Homestead Mayor Steve Shiver has problemas, too. First New Times picks apart a questionable dump-related deal involving a political supporter. Then questions are raised about the mayor's recent re-election, which allegedly included absentee balloting by voters whose addresses are at the bottom of Biscayne Bay. And now a watchdog Website, www.miafla.com, has picked up the following fascinating confluence of fact: Miami-Dade government gave almost one million dollars to a group called Affordable Housing Solutions for Florida Inc. Shiver and a man named Larry Goldberg are directors of that group.

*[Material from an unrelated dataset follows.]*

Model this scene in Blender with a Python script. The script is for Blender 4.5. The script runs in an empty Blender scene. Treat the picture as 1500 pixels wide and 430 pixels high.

The pair are also directors of a for-profit corporation called Solutions-Royal, Inc. There's no intimation that either Goldberg, who lists a Miami Beach address, or Shiver did anything wrong. But the Website also includes Homestead's conflict-of-interest policy.
What's happening with your tax dollars? The downtown Metromover is eating them. Although it costs about $15 million per year to operate, it brings in less that $1 million. Six out of twenty stations close at 7:00 p.m. Another one, Bicentennial Park (which cost tens of thousands of dollars to build), is shut down completely because of low ridership.
The Miami Herald's national reputation, singed by mass defections of reporters and years of criticism in national magazines, has gotten a boost lately. Sort of. The respected Columbia Journalism Review, in its November/December edition, rates the Herald as the nation's seventeenth best newspaper, just below the Raleigh News & Observer and tied with that paragon of fine journalism, the Minneapolis Star/Tribune. And the November 15 New York Times, while citing falling circulation numbers, painted a picture of a newspaper more or less on the upswing: The Herald "confronts virtually every challenge facing urban newspapers, only more so," wrote Times staffer Felicity Barringer.